Girne Akçiçek Hastanesi ve Cengiz Topel Devlet Hastanesi: Küçük bir sarsıntıda dahi tamamen yıkılabileceği belirtilen bu hastaneler için hiçbir güçlendirme veya yenileme çalışması yapılmamıştır.

Bu tablo, yalnızca kamu hastaneleriyle sınırlı değildir. Özel hastaneler de depreme dayanıklılık denetimlerinden geçmemiş, herhangi bir afet senaryosuna uygun şekilde hazırlanmamıştır.

Bu uyarılar yeni değildir. Uzmanlar, her fırsatta binaların güçlendirilmesi gerektiğini ve afet planlarının yapılması gerektiğini dile getiriyor. Ancak ne yazık ki hükümet ve Sağlık Bakanlığı, bu uyarıları dikkate almak yerine sessiz kalmayı tercih ediyor. Şunu açıkça ifade ediyoruz: Bu ihmallerin bedeli ağır olacak.”

-Atılması gereken adımlar…

Açıklamada, olası bir deprem felaketinin önüne geçmek için derhal şu adımların atılması istendi:

“1. Tüm kamu ve özel hastaneler: Depreme dayanıklılık denetimlerinden geçirilmeli, dayanıklı olmayan binalar acilen güçlendirilmelidir.

2. Yeni binalar: Özellikle Burhan Nalbantoğlu, Girne Akçiçek ve Cengiz Topel hastaneleri için modern, depreme dayanıklı yeni hastane binaları inşa edilmelidir.

3. Acil durum ve afet planları: Sağlık tesislerinde kapsamlı afet yönetim planları hazırlanmalı, bu planlar sık sık güncellenmelidir.

4. Tatbikatlar: Sağlık çalışanları ve sivil savunma ekipleri, deprem senaryolarına göre düzenli tatbikatlarla eğitilmelidir.

5. Sivil savunma güçlendirilmesi: Afet sonrası müdahale ekiplerinin kapasitesi artırılmalı ve hastanelerle koordinasyonu sağlanmalıdır.”

Tabipler Birliği ve Tıp-İş, yetkililere “Eylemsizlik suçtur.

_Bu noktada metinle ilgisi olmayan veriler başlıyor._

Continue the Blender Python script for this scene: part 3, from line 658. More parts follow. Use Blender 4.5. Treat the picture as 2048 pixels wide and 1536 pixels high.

Bu ihmaller yalnızca bir yönetim zafiyeti değil, insan hayatına, eğitimli insanımızın kaybına mal olacak kadar ağır sonuçlar doğuracaktır. Bir hastanenin yıkılması, yalnızca bir bina kaybı değildir. O hastanenin yıkılması, bir toplumun umudunun ve geleceğinin yıkılması demektir. İnsanların hayatta kalma şansını ellerinden almak, affedilemez bir sorumluluk ihmalidir. Deprem kapıda. Bu ihmal devam ederse, yaşanacak bir afetin felakete dönüşmesinin tüm sorumluluğu, bu uyarıları dikkate almayan hükümetin ve Sağlık Bakanlığı’nın omuzlarında olacaktır. Biz uyarıyoruz, tarih ve vicdan bu ihmalleri kaydetmeye devam ediyor. Harekete geçin. Şimdi!” çağrısında bulundu.